Customer Reviews: Read 3 more reviews...
Almost complete satisfaction July 24, 2008 This is one of the most fantastic privileges a person could have - to listen to, and be touched by - a dead French nobleman from over 400 years ago.
Not only is the work wonderful, the translation is highly consistent and careful over the breadth of the volume - and if you ever needed a book on a desert island, this could be it.
Complete satisfaction may be closely approximated, for some - alledgedly - by a slightly over-ripe banana, I'd suggest this is even closer.
Exceptional September 3, 2007 3 out of 3 found this review helpful
It's difficult to overstate the brilliance of this book. Montaigne's essays (or 'trials', or 'attempts') have something for everyone: they're enlightening, they're touching, and frequently they're laugh-out-loud funny. It seems absurd to call a 1300-page book an easy read, but Screech's modern translation makes the Renaissance writer accessible to all. The index comes in handy too, since the titles Montaigne gives his essays are often misleading.
Buy a copy and keep it on your bedside table. The Essays make ideal night time reading.
Edit: I can't help but notice that in the 'Customers Who Bought This Item...' section, everything listed is a set text on a certain Open University course. I nevertheless remain hopeful that the glowing reviews on this page will be read by a few who aren't already obligated to buy this particular translation!
Wisdom in abundance December 4, 2006 4 out of 5 found this review helpful
One of the great humanists of all time. If you want to learn more about yourself and yourself in relation to others and the world around you, Michel De Montaigne's words offer more than almost any book you may ever read. An honest, beautiful and perspective-enhancing book.
The first esssayist February 16, 2006 22 out of 22 found this review helpful
This book contains all the wisdom you will ever need. Buy it and read an essay a day, and your life will be enriched for the better. This book packs in so much erudition, wit, truth, love - even comedy that it will be the best friend you've ever had, and keep you company until you die.Anecdote after anecdote, this book is relentless in information. You could study it for a lifetime and barely scratch the surface. But I propose that one should read it for leisure, whereby the selection of one essay a day, even a week, will unmeasurably enrich and empower the reader, making them more humane, fair and accepting in their wordly judgements and decisions.

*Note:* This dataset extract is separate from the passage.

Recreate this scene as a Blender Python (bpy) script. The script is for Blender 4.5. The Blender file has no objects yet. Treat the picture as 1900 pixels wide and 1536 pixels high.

An enlightened consciousness December 21, 2005 26 out of 26 found this review helpful
Michel de Montaigne is considered by many to be the inventor of the literary form of the essay, so the collection from which these excerpts come is important in several ways. Montaigne was a humanist and a skeptic in his philosophical approach, and essentially looked at his own experience as the first topic for examination always. The book of Essays was one he worked on periodically throughout his life, issuing different editions, the first of which appeared in 1580. Montaigne's style of writing is sometimes stream-of-consciousness, sometimes structured in more formal styles. Montaigne's stated task in his preface to the reader is for self-examination, but it becomes very clear that Montaigne sees himself as an 'everyman' character. He strives for full-disclosure; indeed, he writes that were he another culture 'which are said to live still in the sweet freedom of nature's first laws', then he might have appeared naked. This is a complete set of the Essays, together with a helpful introduction and notes for reading. As Montaigne added to his essays periodically, they are not necessarily in the order he wrote them, but this collection has preserved their order according to his standards. Montaigne's essays show a pessimism and skepticism, perhaps based on the kinds of conflicts between Catholics and Protestants going on, in France and elsewhere, as well as the periodic flare of plague. He was a humanist who saw cultures as having value internal to themselves and preferred to not universalise morals, laws and other ideas. Montaigne was sometimes conventional in thought (seeing marriage as necessary for children, and distrusting the idea of romantic love), but other times he was very much a free thinker (particularly when it came to religious dogma or absolutist kinds of philosophical paradigms). Montaigne had respect for those who followed religious codes and ways of life, but distrusted those who tried to impose such ideas upon others. Montaigne added to his essays twice in major ways, but did not strive for consistency or systematic ways of thinking - he declined to remove previous essays if they contradicted new writings. Montaigne is perhaps the most important French philosopher prior to the Enlightenment. His essays remain popular because they have a sense of the modern and the current about them.